On March 6, 2024, by unanimous vote, the Securities and Exchange Commission (SEC) adopted changes to Rule 605 under Regulation NMS, the provision that previously required only entities defined as “market centers” to publish detailed statistics on the quality of execution of “covered orders” in NMS stocks. Amended Rule 605 expands the reporting requirement in many ways:

  • by reporting party, to (a) broker-dealers with over 100,000 customer accounts (not just “market centers”); (b) Single Dealer Platforms; and (c) Automated Trading Systems (as a stand-alone reporter, separate from any reports by the broker-dealer operator the ATS);
  • by expanding the scope of "covered orders" to include: (a) non-marketable limit orders received outside market hours and executed during market hours; (b) stop orders; and (c) short sale orders not marked short exempt and not subject to price test restrictions under Reg SHO.
  • by revising time and size categories to include odd-lot and fractional share orders and measure execution time in microseconds and milliseconds. Timestamps must also contain millisecond granularity.
  • by expanding execution quality metrics. This expansion is wide-ranging and, among other things, (a) adds effective over quoted spread ("E/Q") as a reporting metric; (b) requires reporting of average realized spread at multiple periods from 50 milliseconds to five minutes after execution; (c) measures price improvement not only relative to the NBBO, but also relative to the “best available displayed price,” a new baseline that includes available odd-lot liquidity; (d) adds measures of size improvement; and (e) includes fill rate information for non-marketable limit orders.

In the past, Rule 605 reports were practically unreadable for retail investors. They were data-heavy rather than in “plain English” and were reported at the security level, requiring significant data analysis to draw meaningful conclusions. The revised Rule seeks to remedy this deficiency, requiring covered broker-dealers and market centers to provide a Summary Report broken out by S&P 500 and non-S&P 500 securities, by order type (market and marketable limit) and order size, with columns for: average order size (shares and notional), average midpoint, percentage of orders executed at the quote or better, percentage receiving price improvement (both absolute and as a percentage of midpoint); average effective spread; average quoted spread; average effective over quoted spread (or “E/Q” percentage); average realized spread 15 seconds and one minute after execution; and average execution speed, in milliseconds.

While the rule revisions are comprehensive and will require significant programming (or vendor) expense, particularly for broker-dealers newly subject to the rule, many of the changes are welcome. Rule 605 had previously been subject to many increasingly outdated metrics, and firms that route orders will welcome more comprehensive and granular data elements. It remains to be seen whether retail and institutional customers will use the data to demand better execution quality from their broker-dealers or manage order-entry decisions based on the data.

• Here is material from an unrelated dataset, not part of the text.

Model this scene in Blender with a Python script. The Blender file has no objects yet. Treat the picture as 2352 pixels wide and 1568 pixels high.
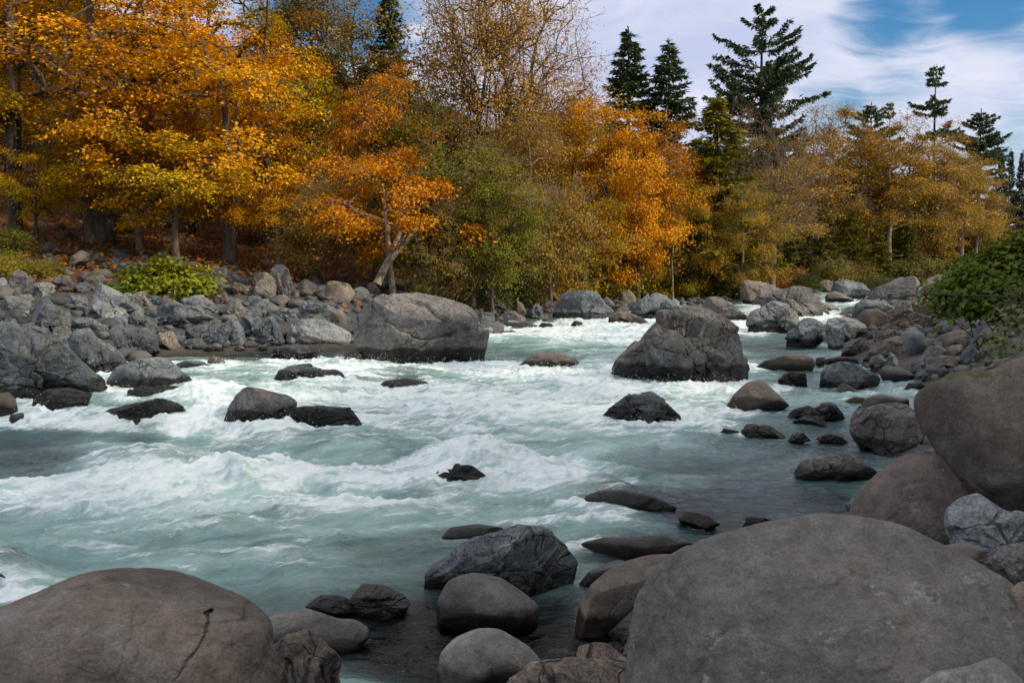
import bpy, bmesh, math, random
import numpy as np
from mathutils import Vector

SC = bpy.context.scene
COL = SC.collection
rnd = random.Random(7)
rng = np.random.default_rng(7)

# ------------------------------------------------------------------ camera
F = 2352 * 35.0 / 36.0            # focal length in units of a 2352 px wide frame
HORIZON = 590.0
CAMZ = 3.0
PITCH = math.atan((HORIZON - 784.0) / F)      # negative = looking down
cam_data = bpy.data.cameras.new('camera')
cam_data.lens = 35; cam_data.sensor_width = 36
cam_data.clip_start = 0.1; cam_data.clip_end = 5000
cam = bpy.data.objects.new('camera', cam_data)
COL.objects.link(cam)
cam.location = (0, 0, CAMZ)
cam.rotation_euler = (math.pi / 2 + PITCH, 0, 0)
SC.camera = cam
CAM = np.array([0, 0, CAMZ], float)
CP, SP = math.cos(PITCH), math.sin(PITCH)

def ray(x, y):
    """unit direction through a point of the photograph (2352 px wide coordinates)"""
    a = (np.asarray(x, float) - 1176) / F
    b = -(np.asarray(y, float) - 784) / F
    d = np.stack([a, CP - b * SP, SP + b * CP], -1)
    return d / np.linalg.norm(d, axis=-1, keepdims=True)

def project(P):
    P = np.asarray(P, float) - CAM
    fy = P[..., 1] * CP + P[..., 2] * SP
    uy = -P[..., 1] * SP + P[..., 2] * CP
    fy = np.maximum(fy, 1e-3)
    return 1176 + F * P[..., 0] / fy, 784 - F * uy / fy

# ------------------------------------------------------------------ noise
def _hash(ix, iy, iz, seed):
    h = (ix.astype(np.int64) * 374761393 + iy.astype(np.int64) * 668265263
         + iz.astype(np.int64) * 1440662683 + seed * 974634777) & 0xFFFFFFFF
    h = ((h ^ (h >> 13)) * 1274126177) & 0xFFFFFFFF
    return (h ^ (h >> 16)) & 0xFFFFFFFF

def noise3(p, seed=0):
    i = np.floor(p); f = p - i
    i = i.astype(np.int64)
    u = f * f * f * (f * (f * 6 - 15) + 10)
    out = 0
    for dx in (0, 1):
        for dy in (0, 1):
            for dz in (0, 1):
                h = _hash(i[:, 0] + dx, i[:, 1] + dy, i[:, 2] + dz, seed)
                g = ((h & 1023) / 511.5 - 1) * (f[:, 0] - dx) + (((h >> 10) & 1023) / 511.5 - 1) * (f[:, 1] - dy) \
                    + (((h >> 20) & 1023) / 511.5 - 1) * (f[:, 2] - dz)
                w = (u[:, 0] if dx else 1 - u[:, 0]) * (u[:, 1] if dy else 1 - u[:, 1]) * (u[:, 2] if dz else 1 - u[:, 2])
                out = out + w * g
    return out

def noise2(x, y, seed=0):
    ix = np.floor(x); iy = np.floor(y)
    fx = x - ix; fy = y - iy
    ix = ix.astype(np.int64); iy = iy.astype(np.int64)
    ux = fx * fx * fx * (fx * (fx * 6 - 15) + 10); uy = fy * fy * fy * (fy * (fy * 6 - 15) + 10)
    out = 0
    z = np.zeros_like(ix)
    for dx in (0, 1):
        for dy in (0, 1):
            h = _hash(ix + dx, iy + dy, z, seed)
            g = ((h & 1023) / 511.5 - 1) * (fx - dx) + (((h >> 10) & 1023) / 511.5 - 1) * (fy - dy)
            out = out + (ux if dx else 1 - ux) * (uy if dy else 1 - uy) * g
    return out * 1.3

def fbm3(p, oct=4, seed=0, gain=0.5):
    a, s, o = 1.0, 1.0, 0
    for k in range(oct):
        o = o + a * noise3(p * s + k * 17.3, seed + k); a *= gain; s *= 2.03
    return o

def fbm2(x, y, oct=4, seed=0, gain=0.5):
    a, s, o = 1.0, 1.0, 0
    for k in range(oct):
        o = o + a * noise2(x * s + k * 17.3, y * s + k * 9.1, seed + k); a *= gain; s *= 2.03
    return o

def smooth(a, b, x):
    t = np.clip((x - a) / (b - a), 0, 1)
    return t * t * (3 - 2 * t)

# ------------------------------------------------------------------ terrain
LEFT = np.array([(-60, 17), (-30, 19), (-11.6, 22.5), (-10.5, 30.5), (-5.5, 33.0), (-1, 36), (1.9, 46), (8.5, 53.5), (17.5, 66),
                 (34, 92), (75, 130), (140, 170)], float)
RIGHT = np.array([(-60, 2.6), (-3, 2.9), (0.8, 3.4), (2.3, 7.2), (3.3, 11.0), (4.9, 12.5), (5.9, 15), (8.9, 22), (9.9, 30),
                  (11.4, 38), (16, 50), (24, 70), (42, 95), (90, 130), (150, 160)], float)

def sdist(poly, x, y):
    """signed distance to a polyline, positive on its left side walking along it"""
    best = np.full(np.shape(x), 1e9); sg = np.ones(np.shape(x))
    for (ax, ay), (bx, by) in zip(poly[:-1], poly[1:]):
        dx, dy = bx - ax, by - ay
        t = np.clip(((x - ax) * dx + (y - ay) * dy) / (dx * dx + dy * dy), 0, 1)
        ex, ey = x - ax - t * dx, y - ay - t * dy
        d = np.hypot(ex, ey)
        s = np.sign(dx * (y - ay) - dy * (x - ax))
        m = d < best
        best = np.where(m, d, best); sg = np.where(m, s, sg)
    return best * sg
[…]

What is meaningful, however, is the timing of this rule revision. These revisions were proposed in December 2022 as part of a package of significant market structure changes, including a proposed Order Competition Rule, a proposed far-reaching SEC best execution requirement known as Regulation Best Execution, and proposals to revise the pricing increments for quoting and trading equity securities and the minimum fees to access that liquidity. These other proposals were very controversial and subject to strong pushback from many parts of the securities industry. Many argued that the SEC should first adopt the proposed amendments to Rule 605 and then use the data from revised Rule 605 reporting to evaluate the other rule proposals. This approach would, of course, delay consideration of the other rule proposals while data were generated under revised Rule 605. The SEC's adoption of just the Rule 605 revisions does not preclude further consideration of the other rules, but it is a welcome development and a step in the right direction.

The Rule 605 amendments will become effective 60 days after the release is published in the Federal Register. The compliance date is currently set for 18 months after that effective date.